• Given material:

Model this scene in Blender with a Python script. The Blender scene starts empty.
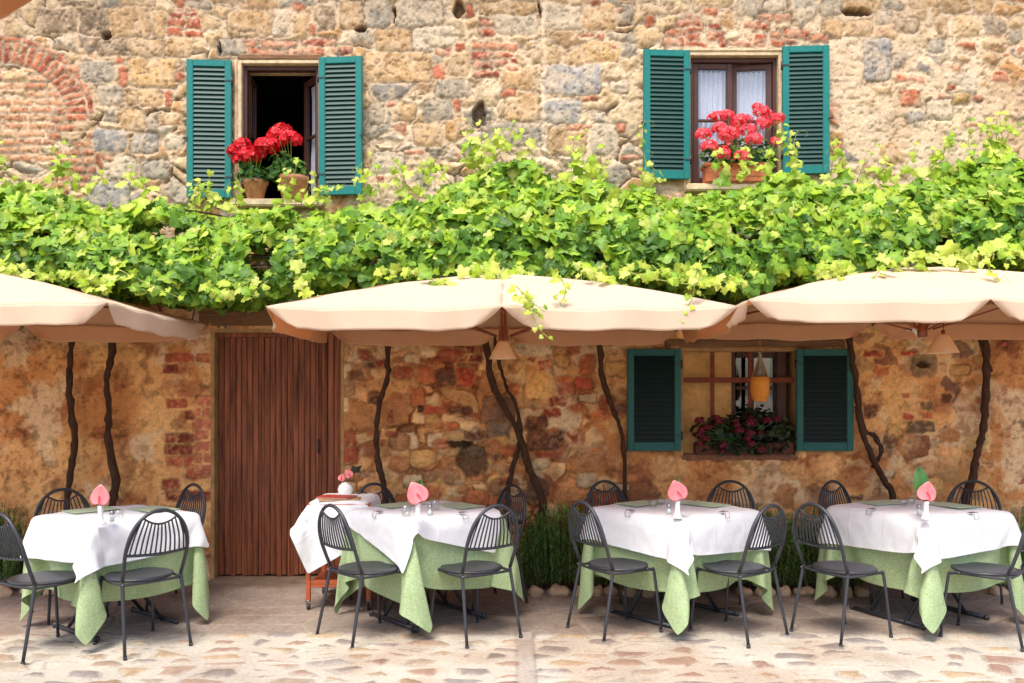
import bpy, math, random
import numpy as np
from mathutils import Vector, Matrix
random.seed(4); RNG = np.random.default_rng(7)
R = math.radians
sc = bpy.context.scene
COL = sc.collection
HOR = 392.0; F = 900.0; EYE = 1.6; WY = 7.56
def at(px, py, Y):
    return Vector(((px-512)*Y/F, Y, EYE+(HOR-py)*Y/F))
def lin(r, g, b):
    f = lambda c: (c/255/12.92) if c/255 <= .04045 else ((c/255+.055)/1.055)**2.4
    return np.array([f(r), f(g), f(b)])

# ---------------------------------------------------------------- materials
def mat(name, col, rough=.6, metal=0., trans=0., noise=.15, nscale=30., bump=0., bscale=80., attr=None, coat=0., spec=.5, stretch=None, glass=0., tcol=None):
    m = bpy.data.materials.new(name); m.use_nodes = True
    nt = m.node_tree; N = nt.nodes; L = nt.links
    N.clear(); out = N.new('ShaderNodeOutputMaterial'); bs = N.new('ShaderNodeBsdfPrincipled')
    bs.inputs['Roughness'].default_value = rough; bs.inputs['Metallic'].default_value = metal
    bs.inputs['Coat Weight'].default_value = coat; bs.inputs['Specular IOR Level'].default_value = spec
    bs.inputs['Transmission Weight'].default_value = glass
    tc = N.new('ShaderNodeTexCoord'); mp = N.new('ShaderNodeMapping'); L.new(tc.outputs['Object'], mp.inputs['Vector'])
    if stretch: mp.inputs['Scale'].default_value = stretch
    nz = N.new('ShaderNodeTexNoise'); nz.inputs['Scale'].default_value = nscale; nz.inputs['Detail'].default_value = 6; nz.inputs['Roughness'].default_value = .65
    L.new(mp.outputs[0], nz.inputs['Vector'])
    mr = N.new('ShaderNodeMapRange'); mr.inputs['From Min'].default_value = .3; mr.inputs['From Max'].default_value = .7
    mr.inputs['To Min'].default_value = 1-noise; mr.inputs['To Max'].default_value = 1+noise
    L.new(nz.outputs[0], mr.inputs['Value'])
    mx = N.new('ShaderNodeVectorMath'); mx.operation = 'SCALE'
    if glass and glass >= 1:
        tp_ = N.new('ShaderNodeBsdfTransparent'); tp_.inputs[0].default_value = (.93, .95, .95, 1); gl = N.new('ShaderNodeBsdfGlossy'); gl.inputs['Roughness'].default_value = .03
        ms = N.new('ShaderNodeMixShader'); ms.inputs[0].default_value = .1; L.new(tp_.outputs[0], ms.inputs[1]); L.new(gl.outputs[0], ms.inputs[2]); L.new(ms.outputs[0], out.inputs['Surface'])
        return m
    if attr:
        at_ = N.new('ShaderNodeAttribute'); at_.attribute_name = attr; L.new(at_.outputs['Color'], mx.inputs[0])
    else:
        mx.inputs[0].default_value = tuple(col[:3])
    L.new(mr.outputs[0], mx.inputs['Scale'])
    L.new(mx.outputs[0], bs.inputs['Base Color'])
    if bump:
        bn = N.new('ShaderNodeTexNoise'); bn.inputs['Scale'].default_value = bscale; bn.inputs['Detail'].default_value = 8
        L.new(mp.outputs[0], bn.inputs['Vector'])
        bu = N.new('ShaderNodeBump'); bu.inputs['Strength'].default_value = min(1, bump); bu.inputs['Distance'].default_value = .01
        L.new(bn.outputs[0], bu.inputs['Height']); L.new(bu.outputs[0], bs.inputs['Normal'])
    if trans:
        tr = N.new('ShaderNodeBsdfTranslucent')
        if tcol is not None: tr.inputs['Color'].default_value = (*tcol, 1)
        else: L.new(mx.outputs[0], tr.inputs['Color'])
        ms = N.new('ShaderNodeMixShader'); ms.inputs[0].default_value = trans
        L.new(bs.outputs[0], ms.inputs[1]); L.new(tr.outputs[0], ms.inputs[2]); L.new(ms.outputs[0], out.inputs['Surface'])
        m['tr'] = 1
    else:
        L.new(bs.outputs[0], out.inputs['Surface'])
    return m

# ---------------------------------------------------------------- mesh builder
class MB:
    def __init__(s): s.v = []; s.f = []; s.c = None; s.sm = []
    def add(s, vs, fs, smooth=True):
        k = len(s.v); s.v += [tuple(p) for p in vs]; s.f += [tuple(i+k for i in f) for f in fs]; s.sm += [smooth]*len(fs); return s
    def box(s, a, b, bev=.0, rot=None, org=None):
        x0, y0, z0 = a; x1, y1, z1 = b; e = min(bev, (x1-x0)/2.2, (y1-y0)/2.2, (z1-z0)/2.2)
        if e <= 0:
            P = [(x, y, z) for z in (z0, z1) for y in (y0, y1) for x in (x0, x1)]
            Fc = [(0,2,3,1), (4,5,7,6), (0,1,5,4), (2,6,7,3), (0,4,6,2), (1,3,7,5)]
        else:
            import bmesh
            bm = bmesh.new(); bmesh.ops.create_cube(bm, size=1)
            for v in bm.verts: v.co = Vector(((x0+x1)/2+v.co.x*(x1-x0), (y0+y1)/2+v.co.y*(y1-y0), (z0+z1)/2+v.co.z*(z1-z0)))
            bmesh.ops.bevel(bm, geom=bm.edges[:], offset=e, segments=2, affect='EDGES')
            P = [tuple(v.co) for v in bm.verts]; Fc = [tuple(v.index for v in f.verts) for f in bm.faces]; bm.free()
        if rot is not None:
            o = Vector(org) if org is not None else Vector(((x0+x1)/2, (y0+y1)/2, (z0+z1)/2))
            P = [tuple(rot @ (Vector(p)-o)+o) for p in P]
        return s.add(P, Fc, False)
    def tube(s, path, r, n=8, caps=True, sub=0, flat=1.):
        P = [Vector(p) for p in path]; rr = list(r) if hasattr(r, '__len__') else [r]*len(P)
        if sub:
            Q = []; q = []
            for i in range(len(P)-1):
                p0 = P[max(i-1, 0)]; p1 = P[i]; p2 = P[i+1]; p3 = P[min(i+2, len(P)-1)]
                for k in range(sub):
                    t = k/sub
                    Q.append(.5*((2*p1)+(p2-p0)*t+(2*p0-5*p1+4*p2-p3)*t*t+(3*p1-p0-3*p2+p3)*t**3)); q.append(rr[i]*(1-t)+rr[i+1]*t)
            Q.append(P[-1]); q.append(rr[-1]); P = Q; rr = q
        vs = []; up = None
        for i, p in enumerate(P):
            t = (P[min(i+1, len(P)-1)]-P[max(i-1, 0)])
            t = t.normalized() if t.length > 1e-9 else Vector((0, 0, 1))
            if up is None:
                up = Vector((0, 0, 1)) if abs(t.z) < .8 else Vector((0, 1, 0))
            a = t.cross(up); a = a.normalized() if a.length > 1e-6 else t.orthogonal().normalized(); b = a.cross(t); up = b
            for k in range(n):
                an = 2*math.pi*k/n; vs.append(p+a*(rr[i]*math.cos(an))+b*(rr[i]*flat*math.sin(an)))
        fs = [(i*n+k, i*n+(k+1) % n, (i+1)*n+(k+1) % n, (i+1)*n+k) for i in range(len(P)-1) for k in range(n)]
        if caps: fs += [tuple(range(n-1, -1, -1)), tuple((len(P)-1)*n+k for k in range(n))]
        return s.add(vs, fs)
    def lathe(s, prof, n=20, c=(0, 0, 0), sx=1., sy=1.):
        vs = [(c[0]+r*sx*math.cos(2*math.pi*k/n), c[1]+r*sy*math.sin(2*math.pi*k/n), c[2]+z) for r, z in prof for k in range(n)]
        fs = [(i*n+k, i*n+(k+1) % n, (i+1)*n+(k+1) % n, (i+1)*n+k) for i in range(len(prof)-1) for k in range(n)]
        return s.add(vs, fs)
    def ell(s, c, r, n=10, m=7):
        prof = [(math.sin(math.pi*i/m)+1e-4, -math.cos(math.pi*i/m)) for i in range(m+1)]
        vs = [(c[0]+r[0]*a*math.cos(2*math.pi*k/n), c[1]+r[1]*a*math.sin(2*math.pi*k/n), c[2]+r[2]*z) for a, z in prof for k in range(n)]
        fs = [(i*n+k, i*n+(k+1) % n, (i+1)*n+(k+1) % n, (i+1)*n+k) for i in range(m) for k in range(n)]
        return s.add(vs, fs)
    def build(s, name, m, parent=None, smooth=None, loc=None):
        me = bpy.data.meshes.new(name); me.from_pydata(s.v, [], s.f)
        me.polygons.foreach_set('use_smooth', [bool(x) if smooth is None else smooth for x in s.sm])
        if s.c is not None:
            ca = me.color_attributes.new('Col', 'FLOAT_COLOR', 'POINT'); ca.data.foreach_set('color', np.asarray(s.c, dtype=np.float32).ravel())
        me.materials.append(m); me.update()
        o = bpy.data.objects.new(name, me); COL.objects.link(o)
        if parent: o.parent = parent
        if loc is not None: o.location = loc
        return o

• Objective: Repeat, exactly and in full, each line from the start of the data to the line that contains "return np.array([f(r), f(g), f(b)])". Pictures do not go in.

• Problem solution:
Model this scene in Blender with a Python script. The Blender scene starts empty.
import bpy, math, random
import numpy as np
from mathutils import Vector, Matrix
random.seed(4); RNG = np.random.default_rng(7)
R = math.radians
sc = bpy.context.scene
COL = sc.collection
HOR = 392.0; F = 900.0; EYE = 1.6; WY = 7.56
def at(px, py, Y):
    return Vector(((px-512)*Y/F, Y, EYE+(HOR-py)*Y/F))
def lin(r, g, b):
    f = lambda c: (c/255/12.92) if c/255 <= .04045 else ((c/255+.055)/1.055)**2.4
    return np.array([f(r), f(g), f(b)])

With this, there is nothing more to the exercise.